La Cour constitutionnelle de Colombie a rendu son verdict : se rendre au travail tout en étant sous l’influence de substances illicites ou en état d’ébriété ne peut être sanctionné que si les performances de l’employé s’en ressentent.

Se droguer et travailler. Ces deux choses ne sont plus incompatibles en Colombie. La Cour constitutionnelle du pays d’Amérique du Sud a en effet jugé inconstitutionnel un droit du travail qui interdisait jusque-là de façon systématique de travailler tout en étant sous l’influence de narcotiques ou de stimulants. Selon les juges, les travailleurs ne devraient être sanctionnés que si la consommation de drogues a « un effet direct sur les performances au travail », nous apprend un récent article d’El País.
Il s’agit bien sûr d’un verdict hautement controversé, la Colombie étant un pays où la production et la consommation de cocaïne est repartie à la hausse ces deux dernières années. La décision intervient après que deux étudiants en droit de l’université de Bucaramanga Uniciencia ont contesté la valeur légale de l’interdiction dans la mesure où elle entrait, selon eux, en conflit avec deux articles de la Constitution.
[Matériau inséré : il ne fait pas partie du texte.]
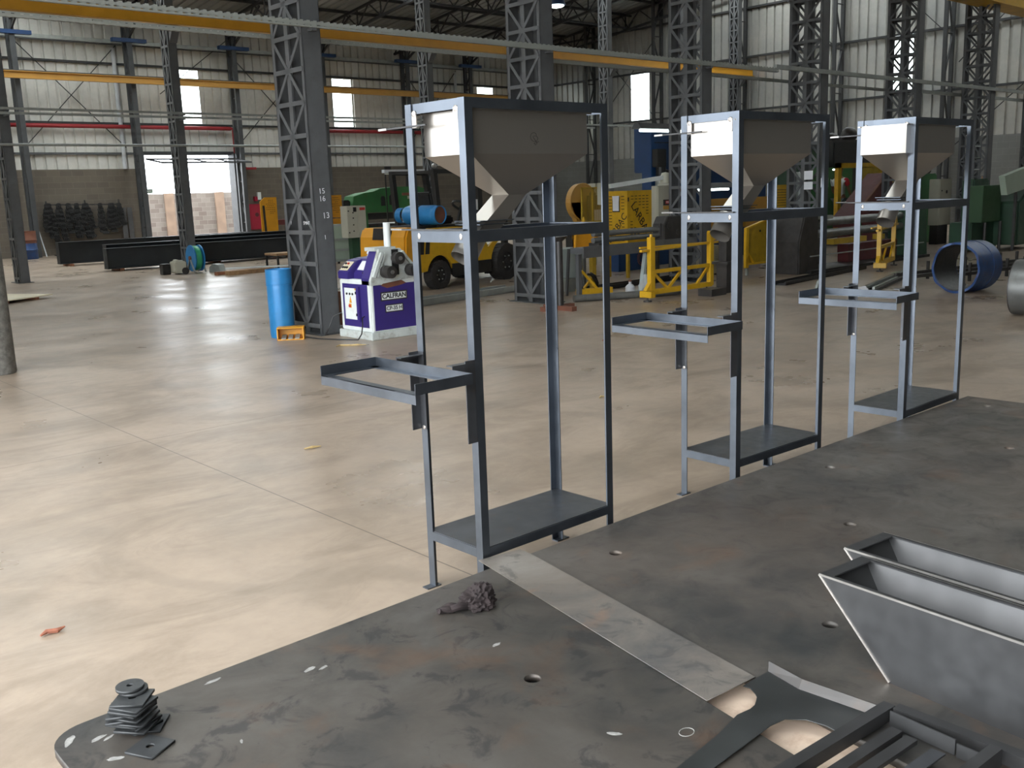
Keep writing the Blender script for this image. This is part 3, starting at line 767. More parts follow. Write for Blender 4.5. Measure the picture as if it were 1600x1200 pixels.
# white scuffs of paint on the near plate
def scuff(x, y, r, a):
    pts=[]
    for i in range(14):
        q=2*PI*i/14; k=1+.45*noise.noise(Vector((x*31+math.cos(q)*1.5,y*17+math.sin(q)*1.5,2)))
        u,v=r*k*math.cos(q),r*.38*k*math.sin(q); pts.append((x+u*math.cos(a)-v*math.sin(a),y+u*math.sin(a)+v*math.cos(a)))
    MB().prism(pts,'z',ZT,ZT+.0005).build('paint_mark',M['scuff'],pl1)
for a in ((.655,2.500,.026,1.0),(.715,2.462,.022,.3),(.738,2.446,.014,.4),(1.065,2.535,.022,.1),(.712,2.335,.022,-.5),(1.300,2.395,.022,.3),(1.335,2.375,.016,.2),(1.788,2.119,.018,.1),(1.668,1.530,.02,-.9),(.975,2.18,.01,1.2)): scuff(*a)
pts=[(1.80+.022*math.cos(q),1.405+.017*math.sin(q),ZT+.0006) for q in [i*.42 for i in range(16)]]
MB().pipe(pts,.0012,4).build('paint_mark',M['scuff'],pl1)
# pale board added high under the plate joint to show as lit floor
o = MB().add([(1.45,.7,.10),(2.6,.7,.10),(2.6,1.75,.10),(1.45,1.75,.10),(1.45,.7,.165),(2.6,.7,.165),(2.6,1.75,.165),(1.45,1.75,.165)],[(0,3,2,1),(4,5,6,7),(0,1,5,4),(1,2,6,5),(2,3,7,6),(3,0,4,7)]).box(1.6,1.68,.75,1.7,0,.10).box(2.3,2.38,.75,1.7,0,.10).build('floor_stand_in_board', M['tan'])
tag(o, 'tan board added in place of the lit floor under the table plate gap at lower right', 'board')
# grey strip bridging the joint
me = outline_mesh('sheet_strip', [[(2.193,2.685),(2.377,2.655),(2.371,2.586),(2.152,1.441),(1.955,1.459)]], ZT+.002, ZT+.005)
tag(link('sheet_strip', me, M['strip']), 'light grey strip of sheet steel lying across the joint of the table plates', 'metal strip')

# rag 
def make_rag():
    bm = bmesh.new(); bmesh.ops.create_icosphere(bm, subdivisions=5, radius=1)
    for v in bm.verts:
        p = v.co.copy(); n = noise.noise(p*1.6+Vector((3,1,0))); f = noise.noise(Vector((p.x*5+p.y*3, p.y*5-p.x*2, p.z*5)))
        rg = abs(noise.noise(p*3.2+Vector((9,2,4))))
        s = 1+.28*n+.16*f-.35*rg
        v.co = Vector((p.x*.062*s, p.y*.05*s, max(p.z,-.55)*.046*s*(1.15+.35*p.x)))
    for v in bm.verts: v.co.z = max(v.co.z+.024, .001)
    me = bpy.data.meshes.new('rag'); bm.to_mesh(me); bm.free()
    o = link('rag', me, M['rag'], smooth=True)
    return o
rg = make_rag(); rg.location = (1.930,2.372,ZT); rg.rotation_euler.z = -.35
tag(rg, 'crumpled dark brown rag lying on the plate table near the nearest stand', 'rag')
tl = MB()
for s_,off in ((0,0),(1,.014),(2,-.010)):
    pts = []; rr = []
    for i in range(13):
        q = i/12; pts.append((-.028-.112*q, off*(1-.3*q)+.008*math.sin(q*7+s_), .020-.010*q+.005*math.sin(q*9+s_*2))); rr.append(.013*(1-.35*q)+.002*math.sin(q*11+s_))
    tl.pipe(pts, rr, 8)
tl.build('rag_tail', M['rag'], rg, smooth=True)

# pile of square washers, each one its own plate
me = outline_mesh('square_washer', [[(-.043,-.043),(.043,-.043),(.043,.043),(-.043,.043)], circ(0,0,.0105,16)], 0, .0065)
z = ZT+.0003
spec = [(.836,2.432,50,'bottom plate of the washer pile, poking out toward the rag'),(.815,2.44,14,'second plate from the bottom of the washer pile'),(.805,2.425,38,'third plate from the bottom of the washer pile'),
        (.812,2.438,20,'fourth plate from the bottom of the washer pile'),(.796,2.44,33,'fifth plate from the bottom of the washer pile'),(.804,2.425,36,'sixth plate from the bottom of the washer pile'),
        (.785,2.45,62,'seventh plate from the bottom, its corner jutting left out of the pile'),(.80,2.43,30,'eighth plate from the bottom of the washer pile'),(.788,2.448,60,'ninth plate from the bottom, twisted to the left in the pile'),
        (.80,2.432,24,'tenth plate from the bottom of the washer pile'),(.798,2.425,31,'third square plate from the top of the washer pile'),(.803,2.428,29,'second square plate from the top of the washer pile'),
        (.806,2.442,47,'topmost square plate of the washer pile, under the two discs')]
first = None
for x,y,a,lab in spec:
    o = link('square_washer', me, M['washer']) if first is None else first.copy()
    if first is None: first = o
    else: col.objects.link(o)
    o.location = (x,y,z); o.rotation_euler.z = math.radians(a); tag(o, lab, 'square washer', 'square washer plates on the table'); z += .0068
o = first.copy(); col.objects.link(o); o.location = (.7945,2.318,ZT+.0003); o.rotation_euler.z = math.radians(27)
tag(o, 'single square washer plate lying in front of the washer pile', 'square washer', 'square washer plates on the table')
me = outline_mesh('round_washer', [circ(0,0,.036,32), circ(0,0,.0085,16)], 0, .0085)
o = link('round_washer', me, M['washer']); o.location = (.822,2.472,z); tag(o,'lower round steel disc on top of the washer pile','round washer','round washers on the pile')
o2 = o.copy(); col.objects.link(o2); o2.location = (.815,2.478,z+.0088); tag(o2,'upper round steel disc with a centre hole, topmost on the washer pile','round washer','round washers on the pile')

# ================================================================ TROUGHS
def make_trough(length=1.25):
    """long axis +x from the slanted end; section in y; near face at y=0"""
    t = thing('metal_trough','','trough')
    zt, zb = .246, 0; w, wb = .205, .10; th = .003; sl = .232
    o = [(0,0,zt),(0,w,zt),(length,w,zt),(length,0,zt)]; b = [(sl,0.004,zb),(sl,wb,zb),(length-sl,wb,zb),(length-sl,0.004,zb)]
    V = o+b; m = MB().add(V,[(0,4,7,3),(1,2,6,5),(0,1,5,4),(3,7,6,2),(4,5,6,7)])
    i_ = [(.012,th,zt),(.012,w-th,zt),(length-.012,w-th,zt),(length-.012,th,zt)]; ib = [(sl+.005,th+.004,.003),(sl+.005,wb-th,.003),(length-sl-.005,wb-th,.003),(length-sl-.005,th+.004,.003)]
    m.add(i_+ib,[(0,3,7,4),(1,5,6,2),(0,4,5,1),(3,2,6,7),(4,7,6,5)])
    m.build('trough_body', M['trough'], t)
    r = MB(); lw = .024
    for (x0,x1,y0,y1) in ((0,length,0,.014),(0,length,w-.014,w),(0,lw*1.6,0,w),(length-lw*1.6,length,0,w)): r.box(x0,x1,y0,y1,zt-.002,zt+.002)
    r.build('rim', M['trough'], t)
    MB().bar((0,-.001,zt),(length,-.001,zt),.004,.006).bar((0,w+.001,zt),(length,w+.001,zt),.003,.004).build('edge_bead', M['rim'], t)
    MB().bar((0,0,zt),(sl,0.003,zb+.003),.006,.006).build('weld_seam', M['weld'], t)
    return t
t = make_trough(); d = math.atan2(-.995,-.097)
t.location = (2.401,1.398,ZT); t.rotation_euler.z = d
tag(t,'nearer of two slant-ended sheet steel troughs on the plate table','trough','sheet steel troughs')
t2 = copy_tree(t); t2.location = (2.636,1.452,ZT); tag(t2,'farther slant-ended sheet steel trough, partly behind the nearer one','trough','sheet steel troughs')

# ================================================================ CUT SHEET AND ANGLE FRAME (lower right)
cs = [(2.198,1.430),(2.170,1.316),(2.185,1.10),(2.05,1.09),(2.050,1.121),(2.057,1.169),(2.048,1.217),(2.013,1.258),(1.962,1.266),(1.890,1.263),(1.723,1.256),(1.55,1.25),(1.55,1.315),(1.604,1.313),(1.831,1.335),(1.946,1.356),(1.975,1.352),(1.993,1.349),(2.018,1.352),(2.039,1.362),(2.058,1.372),(2.069,1.385),(2.085,1.412),(2.081,1.432)]
me = outline_mesh('cut_sheet', [cs], ZT+.0062, ZT+.0085)
t = tag(link('cut_sheet', me, M['cutsheet']), 'arched cut-out sheet of steel with a turned-up edge beside the troughs', 'sheet metal offcut')
z0 = ZT+.0075
MB().add([(2.198,1.430,z0),(2.170,1.316,z0),(2.185,1.10,z0),(2.212,1.438,z0+.024),(2.186,1.316,z0+.024),(2.199,1.10,z0+.024),(2.2005,1.43,z0),(2.1725,1.316,z0),(2.1875,1.10,z0),(2.2145,1.438,z0+.024),(2.1885,1.316,z0+.024),(2.2015,1.10,z0+.024)],
   [(0,1,4,3),(1,2,5,4),(6,9,10,7),(7,10,11,8),(3,4,10,9),(4,5,11,10)]).build('turned_edge', M['darksteel'], t)
t = thing('angle_frame','dark welded bar frame lying on the table at the lower right corner','frame',(0,0,ZT+.0088))
MB().bar((2.205,1.078,.02),(1.2,1.15,.02),.032,.035).build('frame_bar', M['blackbar'], t)
MB().bar((2.205,1.06,.02),(2.19,-.3,.02),.032,.035).build('frame_bar', M['blackbar'], t)
MB().bar((2.165,.80,.032),(1.5,.84,.032),.028,.045).build('frame_bar', M['blackbar'], t)
MB().bar((2.13,1.02,.012),(1.3,1.075,.012),.03,.02).bar((2.115,.975,.018),(1.3,1.03,.018),.03,.012).build('slat', M['blackbar'], t)
MB().angle((2.10,.92,.026),(1.3,.975,.026),(0,-1,0),(0,0,-1),.034,.004).build('slat', M['shelf'], t)
MB().bar((2.165,1.055,.022),(2.148,.885,.022),.004,.04).build('end_plate', M['trough'], t)
MB().bar((2.145,.88,.018),(2.140,.80,.018),.004,.035).build('end_plate', M['trough'], t)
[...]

Comme l’explique le quotidien argentin La Nacion, l’un des deux articles susmentionnés garantit l’égalité de tous les hommes devant la loi et apporte la protection de l’État à ceux qui « à cause de leur situation économique, physique ou mentale, se retrouvent fragilisés ». Un groupe qui inclut les consommateurs de drogue, a tranché la Cour constitutionnelle. Résultat : dans la mesure où un second article de la Constitution assure l’égalité des chances pour tous les travailleurs, licencier une personne travaillant alors qu’elle est sous l’emprise de drogues ou d’alcool pourrait constituer un acte de discrimination.
Cependant, cette révision du droit du travail contient plusieurs exceptions. Ainsi, les consommateurs de drogue ne pourront pas exercer d’activités qui « impliquent des risques pour eux-mêmes, leurs collègues ou des tierces parties ». L’industrie aéronautique étant notamment citée en exemple.
De plus, la Cour constitutionnelle précise que les employeurs peuvent interdire à leurs employés de travailler tout en étant sous l’influence de l’alcool ou de drogues s’ils peuvent prouver qu’il est dans « leur intérêt légitime que les travailleurs s’acquittent de leurs devoirs professionnels d’une manière adéquate ». Néanmoins, « des mesures disciplinaires ne pourront pas être prises si l’employeur s’avère incapable de prouver l’impact négatif de la consommation de substances psychoactives ».
Comme l’explique El País, la décision divise aussi bien les experts que la sphère politique colombienne. Ainsi Juan Manuel Charry, un spécialiste en droit constitutionnel interrogé par le quotidien espagnol, s’est déclaré en sa faveur en citant l’exemple d’un employé qui aurait bu deux verres de vin au déjeuner : « Le fait d’être sous l’influence d’une substance ne peut être puni s’il n’y a ni dommage ni négligence. Vous ne pouvez pas punir les gens pour être qui ils sont ou à cause de l’État dans lequel ils vivent, seulement pour ce qu’ils font ».
À l’inverse, pour Augusto Pérez, directeur du centre Corporación Nuevos Rumbos, une organisation à but non lucratif qui lutte contre l’addiction aux drogues, la décision de la Cour constitutionnelle aura des « conséquences négatives pour la société ». Selon lui, il s’agit de quelque chose de « dangereux pour les employés » dans la mesure où cela établit un précédent et leur donne « carte blanche pour faire ce qu’ils veulent ».